The album (and the band) stayed on ice for over six months while she recovered her voice and then it seemed a good idea to start quietly with acoustic rehearsals. These proved revelatory as a more intimate yet powerful sound emerged, electric guitars where swapped for acoustics and double bass was brought in, Yolandas voice was really allowed to soar and beautiful country-gospel songs emerged. It was a whole new start - the recording process began all over again and Phantom Limb was reborn. Almost by happenstance they’d discovered a strand of raw 60s Southern soul for the new millennium and subsequent gigs around Bristol have shown there’s a real appetite for it. Now they are launching on a national scale with a string of major festival appearances through out the summer, it seems that the Phantom Limb is really there, after all.

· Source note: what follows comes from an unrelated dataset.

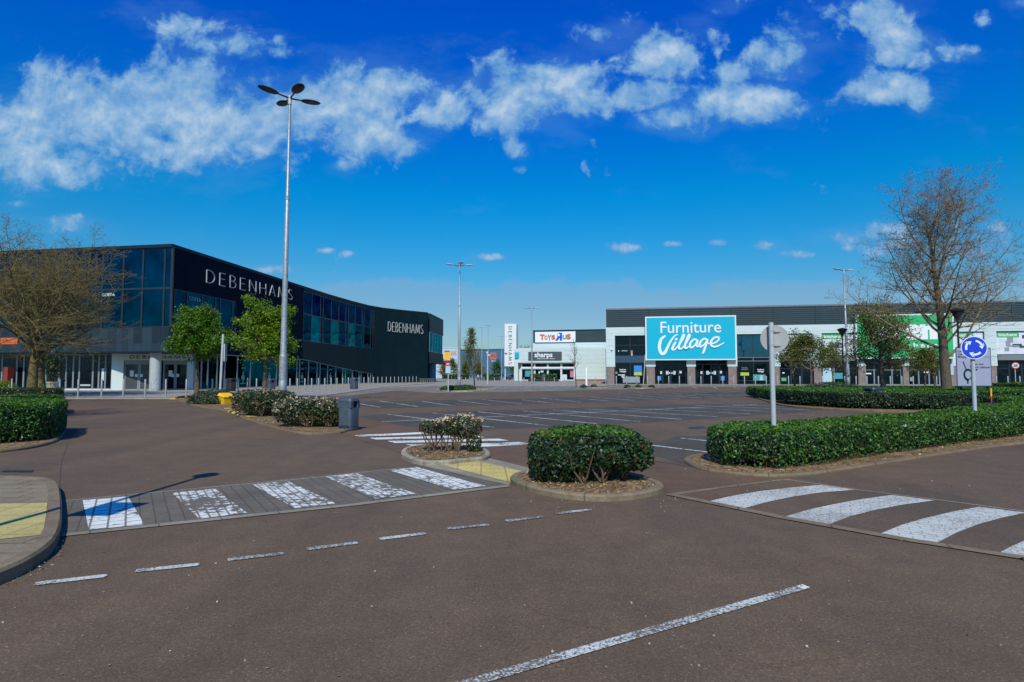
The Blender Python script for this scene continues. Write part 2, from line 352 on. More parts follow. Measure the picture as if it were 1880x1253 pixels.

The Musicians
Yolanda Quarty (vocal) – since her amazing soul-jazz debut at 16 in The Instrumentalists she’s been singing (‘at the top of my voice’) and MC-ing in Drum’n’Bass, Breaks and Broken Beats with the likes of Freeqnasty, Bugz In The Attic, Jazzanova and the Cuban Brothers. As well as fronting Phantom Limb she’s currently recording and performing with Massive Attack (among other prestige studio work).

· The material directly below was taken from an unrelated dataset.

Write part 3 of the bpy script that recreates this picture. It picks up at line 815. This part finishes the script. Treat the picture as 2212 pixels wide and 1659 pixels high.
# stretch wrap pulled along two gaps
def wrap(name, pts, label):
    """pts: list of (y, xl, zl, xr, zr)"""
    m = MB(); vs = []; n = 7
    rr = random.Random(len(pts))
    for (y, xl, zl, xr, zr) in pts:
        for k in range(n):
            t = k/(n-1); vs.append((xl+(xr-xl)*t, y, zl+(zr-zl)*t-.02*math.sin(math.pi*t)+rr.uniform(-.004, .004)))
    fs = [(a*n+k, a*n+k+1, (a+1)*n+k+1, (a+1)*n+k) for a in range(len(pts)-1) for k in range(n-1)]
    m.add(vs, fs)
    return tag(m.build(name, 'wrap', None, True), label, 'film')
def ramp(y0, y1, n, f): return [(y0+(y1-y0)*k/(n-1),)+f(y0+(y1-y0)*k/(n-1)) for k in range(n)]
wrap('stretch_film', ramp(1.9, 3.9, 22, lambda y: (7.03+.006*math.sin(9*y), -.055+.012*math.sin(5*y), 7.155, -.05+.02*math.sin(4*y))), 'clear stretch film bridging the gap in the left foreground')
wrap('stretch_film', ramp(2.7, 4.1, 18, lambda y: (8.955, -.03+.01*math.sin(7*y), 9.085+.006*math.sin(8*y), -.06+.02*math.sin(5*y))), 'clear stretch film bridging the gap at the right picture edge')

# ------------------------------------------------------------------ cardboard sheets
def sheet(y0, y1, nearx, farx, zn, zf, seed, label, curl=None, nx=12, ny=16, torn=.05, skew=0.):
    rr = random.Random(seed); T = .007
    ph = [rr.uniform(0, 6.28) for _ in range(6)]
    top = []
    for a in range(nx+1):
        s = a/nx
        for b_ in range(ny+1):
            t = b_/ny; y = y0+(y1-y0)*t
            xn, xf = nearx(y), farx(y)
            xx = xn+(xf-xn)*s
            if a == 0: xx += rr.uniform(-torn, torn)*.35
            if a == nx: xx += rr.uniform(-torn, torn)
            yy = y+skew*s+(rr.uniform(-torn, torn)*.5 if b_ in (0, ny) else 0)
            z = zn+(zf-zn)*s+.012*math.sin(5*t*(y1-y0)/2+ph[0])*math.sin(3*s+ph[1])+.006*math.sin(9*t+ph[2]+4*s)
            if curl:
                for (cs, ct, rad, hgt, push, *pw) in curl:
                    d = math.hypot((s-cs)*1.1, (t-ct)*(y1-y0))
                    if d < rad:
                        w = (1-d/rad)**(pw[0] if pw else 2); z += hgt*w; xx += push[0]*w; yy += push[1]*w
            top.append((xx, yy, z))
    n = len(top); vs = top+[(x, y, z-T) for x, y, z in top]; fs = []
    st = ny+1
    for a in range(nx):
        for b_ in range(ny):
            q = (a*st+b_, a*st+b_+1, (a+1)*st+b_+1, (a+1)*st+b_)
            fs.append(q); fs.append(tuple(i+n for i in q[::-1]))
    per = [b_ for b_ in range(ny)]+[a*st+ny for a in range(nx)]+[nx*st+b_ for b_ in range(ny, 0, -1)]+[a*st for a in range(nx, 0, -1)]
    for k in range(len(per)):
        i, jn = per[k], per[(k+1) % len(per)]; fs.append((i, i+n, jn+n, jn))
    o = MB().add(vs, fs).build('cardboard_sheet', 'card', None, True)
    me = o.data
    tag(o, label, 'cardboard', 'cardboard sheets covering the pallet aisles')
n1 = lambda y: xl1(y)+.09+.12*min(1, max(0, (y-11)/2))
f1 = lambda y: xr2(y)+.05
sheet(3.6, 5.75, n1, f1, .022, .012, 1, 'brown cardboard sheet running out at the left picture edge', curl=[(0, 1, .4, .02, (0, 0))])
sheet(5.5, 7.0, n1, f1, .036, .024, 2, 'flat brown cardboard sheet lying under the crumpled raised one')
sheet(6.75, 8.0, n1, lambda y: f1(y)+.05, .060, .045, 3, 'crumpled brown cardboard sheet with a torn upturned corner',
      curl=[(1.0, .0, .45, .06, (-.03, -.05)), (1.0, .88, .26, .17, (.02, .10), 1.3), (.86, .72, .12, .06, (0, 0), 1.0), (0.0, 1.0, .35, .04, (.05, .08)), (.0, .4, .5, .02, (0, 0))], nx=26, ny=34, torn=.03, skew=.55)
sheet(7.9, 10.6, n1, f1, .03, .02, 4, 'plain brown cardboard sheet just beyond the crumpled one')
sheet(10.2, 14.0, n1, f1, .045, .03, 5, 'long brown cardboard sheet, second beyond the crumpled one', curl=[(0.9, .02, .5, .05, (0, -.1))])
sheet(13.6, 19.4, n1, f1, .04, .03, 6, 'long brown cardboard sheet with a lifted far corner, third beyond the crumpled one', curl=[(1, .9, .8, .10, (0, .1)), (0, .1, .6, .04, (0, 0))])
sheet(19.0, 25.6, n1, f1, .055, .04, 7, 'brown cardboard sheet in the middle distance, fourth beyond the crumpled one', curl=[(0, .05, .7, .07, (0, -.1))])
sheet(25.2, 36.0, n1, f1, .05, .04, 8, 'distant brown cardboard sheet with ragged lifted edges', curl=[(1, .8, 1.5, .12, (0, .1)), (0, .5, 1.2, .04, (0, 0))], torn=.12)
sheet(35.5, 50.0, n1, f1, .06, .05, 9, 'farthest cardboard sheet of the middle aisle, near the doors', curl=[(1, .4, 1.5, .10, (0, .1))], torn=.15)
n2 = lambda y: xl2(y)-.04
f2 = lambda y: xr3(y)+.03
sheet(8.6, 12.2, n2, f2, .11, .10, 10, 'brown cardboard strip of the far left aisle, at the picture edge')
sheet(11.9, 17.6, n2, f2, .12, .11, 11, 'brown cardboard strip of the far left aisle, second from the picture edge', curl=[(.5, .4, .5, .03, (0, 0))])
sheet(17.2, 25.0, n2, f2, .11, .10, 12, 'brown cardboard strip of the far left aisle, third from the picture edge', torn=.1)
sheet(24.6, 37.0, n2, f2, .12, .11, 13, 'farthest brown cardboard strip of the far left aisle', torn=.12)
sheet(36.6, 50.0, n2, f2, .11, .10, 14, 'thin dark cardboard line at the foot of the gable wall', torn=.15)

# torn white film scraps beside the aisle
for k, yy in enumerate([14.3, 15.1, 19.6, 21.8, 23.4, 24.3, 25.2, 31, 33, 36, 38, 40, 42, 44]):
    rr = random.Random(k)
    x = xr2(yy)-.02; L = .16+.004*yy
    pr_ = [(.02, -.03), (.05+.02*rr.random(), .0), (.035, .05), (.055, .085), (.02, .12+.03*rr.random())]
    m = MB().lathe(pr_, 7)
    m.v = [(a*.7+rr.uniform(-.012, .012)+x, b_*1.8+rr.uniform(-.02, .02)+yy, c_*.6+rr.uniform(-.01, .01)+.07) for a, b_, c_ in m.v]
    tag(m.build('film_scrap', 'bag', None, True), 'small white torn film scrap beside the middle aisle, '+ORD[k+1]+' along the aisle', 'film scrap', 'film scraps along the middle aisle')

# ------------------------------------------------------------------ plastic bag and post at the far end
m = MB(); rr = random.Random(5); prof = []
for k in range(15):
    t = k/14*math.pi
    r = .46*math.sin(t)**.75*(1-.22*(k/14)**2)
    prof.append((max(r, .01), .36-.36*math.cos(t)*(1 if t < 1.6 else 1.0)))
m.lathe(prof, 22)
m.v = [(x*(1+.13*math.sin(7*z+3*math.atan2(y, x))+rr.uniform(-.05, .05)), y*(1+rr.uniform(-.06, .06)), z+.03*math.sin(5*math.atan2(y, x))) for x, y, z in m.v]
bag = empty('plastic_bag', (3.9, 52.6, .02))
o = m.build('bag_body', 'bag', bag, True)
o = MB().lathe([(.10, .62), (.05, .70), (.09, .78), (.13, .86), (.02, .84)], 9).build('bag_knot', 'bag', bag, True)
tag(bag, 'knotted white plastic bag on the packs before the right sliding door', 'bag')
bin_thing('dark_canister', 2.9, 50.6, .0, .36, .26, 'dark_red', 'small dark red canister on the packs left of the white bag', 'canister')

Stew Jackson (guitars/banjo/vocal) – at aged 9 he got a guitar and learned to play like AC/DC (‘if it wasn’t them I wasn’t interested’), by 16 he was writing songs and starting rock bands Fanducci and Milk with Ian Matthews (who left to join Kasabian). Set up Robot Club studio with Dan Brown in 03, producing music for films and albums including Halo, Phantom Limb, writing/production with Daddy G for the new Massive Attack album, Will Young and Skin.

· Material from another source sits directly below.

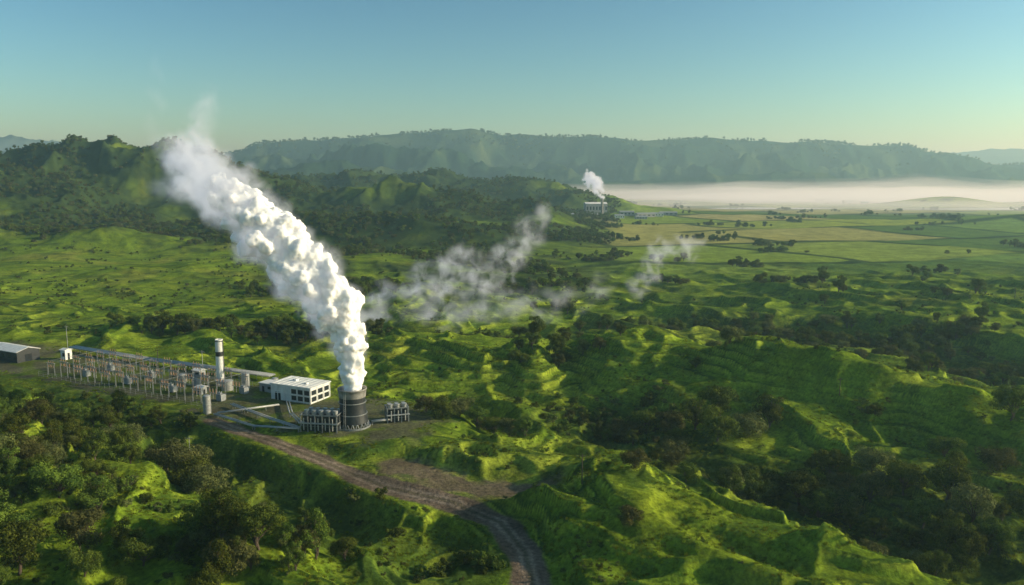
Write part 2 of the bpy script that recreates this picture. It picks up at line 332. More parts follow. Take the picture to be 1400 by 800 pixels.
for P,w,nn in ((G1,5,26),(G2,7,40)):
    for _ in range(nn):
        q=random.randrange(len(P)-1); t=random.random(); a_,b_=P[q],P[q+1]
        L.append((np.array([a_[0]+(b_[0]-a_[0])*t+random.gauss(0,w)]),np.array([a_[1]+(b_[1]-a_[1])*t+random.gauss(0,w)])))
for _ in range(22):
    yy=random.uniform(300,520); xx=random.uniform(.0,.62)*yy; nn=random.randint(1,6); L.append((rng.normal(xx,9,nn),rng.normal(yy,4,nn)))
px=np.concatenate([l[0] for l in L]);py=np.concatenate([l[1] for l in L]); mk=clear(px,py,30,9); px=px[mk];py=py[mk]
scatter('woodland',px,py,rng.uniform(.4,1.05,len(px)),C_tree,5,.3,3)
k=18000; py=rng.uniform(560,2400,k*6); px=rng.uniform(-.8,.5,k*6)*py
dens=(fbm(px,py,150,5,85)+.25)*2.5-1.6*(1-ss(800,950,py))*(1-ss(-260,-160,px))-.7*(1-ss(650,900,py)); mk=(px-.12*(py-700)<60+dens*40)&(dens>rng.uniform(.1,1.0,k*6)); px=px[mk][:k];py=py[mk][:k]
scatter('hillside_scrub',px,py,rng.uniform(.3,.85,len(px)),C_tree,5,.45,4)
cx=[];cy=[]
for _ in range(64):
    yy=random.uniform(560,2600); xx=random.uniform(.05,.75)*yy+60; nn=random.randint(2,16); an=random.choice([.35,.35+1.57,0]); 
    for j in range(nn):
        s_=random.gauss(0,14); cx.append(xx+math.cos(an)*s_+random.gauss(0,3)); cy.append(yy+math.sin(an)*s_+random.gauss(0,3))
scatter('farmland_trees',np.array(cx),np.array(cy),rng.uniform(.5,1.1,len(cx)),C_tree,5,.45,5)
k=5200; px=rng.uniform(-2600,3300,k); py=rng.normal(5000,120,k); dn=fbm(px,py,260,3,94); mk=(dn>rng.uniform(-.25,.5,k)); px=px[mk];py=py[mk]
scatter('ridge_forest',px,py,rng.uniform(.9,2.2,len(px)),C_tree,5,.2,6)

TL=[(-24,262,0,1.0),(-18,266,2,1.05),(-12,262,1,.95),(-6,258,0,1.1),(-1,254,3,1.2),(4,250,1,.8),(-30,268,3,1.1),(-9,270,2,.95),
 (38,258,2,1.3),(46,262,0,1.4),(52,250,3,1.5),(60,252,4,1.1),(70,262,1,1.4),(64,240,0,1.45),(76,247,2,1.4),(50,236,2,1.1),(84,252,4,1.2),
 (72,214,0,1.35),(80,210,1,1.35),(88,206,2,1.35),(96,203,3,1.4),(104,202,0,1.35),(112,196,4,1.35),(113,186,3,1.6),(90,216,1,1.1),(100,212,2,1.2),
 (-96,218,2,1.8),(-88,208,0,1.6),(-102,226,1,1.3),(-82,204,2,1.3),(-108,212,0,1.2),(-118,232,2,1.3),(-90,216,3,1.6),
 (-60,158,4,1.2),(-52,155,1,1.15),(-66,163,0,1.1),(-44,160,3,1.1),(-57,150,2,1.1),
 (-110,160,0,1.4),(-100,152,1,1.3),(-118,172,4,1.3),(-128,184,2,1.5),(-92,160,3,1.5),(-105,176,0,1.3),(-124,158,1,1.4),
 (128,226,0,1.1),(136,214,2,1.1),(150,232,1,1.2),(26,168,3,.9),(130,190,0,1.2)]
for (tx,ty,k,s_) in TL:
    o_=addobj('broadleaf_tree',TREES[k],None,(tx,ty,hz(tx,ty)-.3)); o_.scale=(s_*random.uniform(.9,1.1),s_,s_*random.uniform(.8,1.0)); o_.rotation_euler=(0,0,random.uniform(0,6.28))

# ------------------------------------------------------------------ built things
class Geo:
    def __init__(s): s.V=[];s.F=[]
    def add(s,V,F):
        o=len(s.V); s.V+= [tuple(v) for v in V]; s.F+=[tuple(i+o for i in f) for f in F]
    def box(s,cx,cy,cz,sx,sy,sz,rz=0):
        c,n_=math.cos(rz),math.sin(rz); V=[]
        for dz in (-.5,.5):
            for dx,dy in ((-.5,-.5),(.5,-.5),(.5,.5),(-.5,.5)):
                a,b_=dx*sx,dy*sy; V.append((cx+a*c-b_*n_,cy+a*n_+b_*c,cz+dz*sz))
        s.add(V,[(3,2,1,0),(4,5,6,7),(0,1,5,4),(1,2,6,5),(2,3,7,6),(3,0,4,7)])
    def rod(s,p0,p1,r,r1=None,n=8,cap=True):
        V,F=tube(p0,p1,r,r if r1 is None else r1,n); F=[tuple(f) for f in F]
        if cap: F+= [tuple(range(n-1,-1,-1)),tuple(range(n,2*n))]
        s.add(V,F)
    def lathe(s,prof,n=40,c=(0,0)):
        V=[];F=[]
        for (r,z_) in prof:
            for i in range(n): V.append((c[0]+r*math.cos(i*2*math.pi/n),c[1]+r*math.sin(i*2*math.pi/n),z_))
        for j in range(len(prof)-1):
            for i in range(n): F.append((j*n+i,j*n+(i+1)%n,(j+1)*n+(i+1)%n,(j+1)*n+i))
        s.add(V,F)
    def out(s,name,mat,parent,smooth=False):
        me=bpy.data.meshes.new(name); me.from_pydata(s.V,[],s.F); me.materials.append(mat)
        if smooth:
            me.polygons.foreach_set('use_smooth',[True]*len(me.polygons))
        return addobj(name,me,parent)
M_white=simple('white_cladding',(.8,.8,.77),.5,0,.2,.6)
M_conc=simple('weathered_concrete',(.30,.29,.27),.85,0,.5,.5)
M_dark=simple('dark_painted_steel',(.035,.04,.045),.5,.3,.4,1)
M_steel=simple('galvanised_steel',(.36,.38,.39),.5,.5,.4,2)
M_pipe=simple('pipe_lagging',(.45,.46,.45),.45,.3,.35,1)
M_glass=simple('window_dark',(.03,.035,.04),.15,0,.3,1)
M_grey=simple('grey_panel',(.3,.32,.33),.6,0,.25,1)
M_cer=simple('insulator_ceramic',(.35,.22,.15),.3,0,.2,3)
PA=math.atan2(-80,150)
e=empty('cooling_tower',(-52,252,0))
g_=Geo(); g_.lathe([(5.0,1.6),(4.75,3),(4.4,5),(4.2,7),(4.15,8.5),(4.25,10)],48); g_.out('shell',M_dark,e,True)
g_=Geo(); g_.lathe([(4.3,10),(4.45,11.4),(4.6,12.4),(4.75,12.4),(4.75,12.8),(4.3,12.8),(4.2,11.5),(4.0,9),(3.9,7)],48); g_.out('rim',M_conc,e,True)
g_=Geo()
for i_ in range(20):
    a=i_*2*math.pi/20; g_.rod((5.2*math.cos(a),5.2*math.sin(a),-.3),(4.95*math.cos(a+.15),4.95*math.sin(a+.15),1.7),.14); g_.rod((5.2*math.cos(a),5.2*math.sin(a),-.3),(4.95*math.cos(a-.15),4.95*math.sin(a-.15),1.7),.14)
g_.lathe([(5.7,-.3),(5.7,.5),(5.4,.5),(5.4,-.3)],48)
for zz in (4.4,8.2): g_.lathe([(4.62 if zz<5 else 4.3,zz),(4.75 if zz<5 else 4.5,zz),(4.75 if zz<5 else 4.5,zz+.25),(4.55 if zz<5 else 4.3,zz+.25)],48)
for s_ in (-.3,.3): g_.rod((math.cos(-1.9+s_*.2)*5.3,math.sin(-1.9+s_*.2)*5.3,0),(math.cos(-1.9+s_*.2)*4.75,math.sin(-1.9+s_*.2)*4.75,12.6),.07)
for j in range(20):
    f=j/20; rr=5.3-.55*f; g_.rod((math.cos(-1.96)*rr,math.sin(-1.96)*rr,f*12.6),(math.cos(-1.84)*rr,math.sin(-1.84)*rr,f*12.6),.04)
g_.out('legs_and_platforms',M_steel,e)
def framed_block(name,x0,y0,sx,sy,sz,rz,nx=5,ny=3,nz=2):
    e=empty(name,(x0,y0,hz(x0,y0)),rz); g_=Geo(); d_=Geo(); p=Geo()
    for i_ in range(nx+1):
        for j in range(ny+1):
            if i_ in(0,nx) or j in(0,ny): g_.box(-sx/2+i_*sx/nx,-sy/2+j*sy/ny,sz/2,.28,.28,sz)
    for k in range(1,nz+1):
        zz=sz*k/nz
        for yy in (-sy/2,sy/2): g_.box(0,yy,zz,sx+.5,.22,.3)
        for xx in (-sx/2,sx/2): g_.box(xx,0,zz-.02,.22,sy-.3,.3)
        for yy in (-sy/2,sy/2):
            g_.rod((-sx/2,yy,zz+.9 if k==nz else zz-.8),(sx/2,yy,zz+.9 if k==nz else zz-.8),.05)
    for i_ in range(nx):
        xx=-sx/2+(i_+.5)*sx/nx; d_.box(xx,0,sz*.25,sx/nx*.8,sy*.85,sz*.42); d_.box(xx,0,sz*.74,sx/nx*.72,sy*.8,sz*.3)
        p.rod((xx,-sy*.2,sz*.9),(xx,-sy*.2,sz+1.1),sx/nx*.3,sx/nx*.34,14); p.rod((xx,sy*.25,sz*.9),(xx,sy*.25,sz+.8),sx/nx*.28,sx/nx*.3,14)
        p.rod((xx,-sy*.5-.4,sz*.15),(xx,-sy*.5-.4,sz*.85),.18)
    p.rod((-sx*.55,-sy*.5-.4,sz*.55),(sx*.55,-sy*.5-.4,sz*.55),.22)
    g_.out('frame',M_steel,e); d_.out('cells',M_dark,e); p.out('fans_and_pipes',M_pipe,e)
framed_block('condenser_unit',-61,249,12,8,5.6,PA*.3,5,3,2)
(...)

Dan Brown (bass) – After ‘two minutes’ of an English degree in Leeds Dan Brown switched to learning the bass, becoming a founder member of legendary funk band The New Mastersounds (‘I was very limited – they actually wrote a tune called One Note Brown about me’). He returned to Bristol in ’97 and became part of Virgin-signed chill-hop band Ilya and then Elevator Suite (with Dan Moore). Met Stew Jackson at a jam session and their shared enthusiasm for production and writing led to the creation of Robot Club, leading to collaborations with Massive Attack, Will Young, Skin and Fortune Drive.
Dan Moore (piano/keyboards) – trained in classical piano from aged 6 until ‘I realized I didn’t have any taste in music when I was 15’ so began studying jazz and playing in blues bands around Dorset. Gigged with jazz sax legend Don Weller aged 17 before studying ‘weird things’ at Dartington Music College. Moved to Bristol in search of Drum and Bass and worked with Roni Size as well as big name jazz gigs and a stint in Elevator Suite with Dan Brown. After three years on the worldwide road with smooth-rockers Cousteau he returned to Bristol and jazz work with Andy Sheppard alongside funk with JB star Pee Wee Ellis.
Luke Cawthra (guitar) – Luke was 14 when he saw his dad playing in Dr Feelgood and ‘literally the next day’ he started playing guitar himself. After a string of college bands and moves he ended up in Bristol and Emily Breeze’s band in 03 thus meeting Matt Jones and Stew who was recording them. After starting prog-instrumental band Nuge with Matt and others he formed Lena Rez in 06 and was invited into Phantom Limb’s first acoustic gigs in 07.
Matt Jones (drums) Began drumming aged 13 (‘I was nuts for Bob Marley’) and played in jazz and covers outfits (including a steel band) en route to Guildford’s Academy of Contemporary Music. Ending up in Bristol in ’02 he joined Emily Breeze and Nuge (with Luke Cawthra) but since has moved on to Afrobeat band Helele and prog-jazzers Smith & Willox as well as Phantom Limb.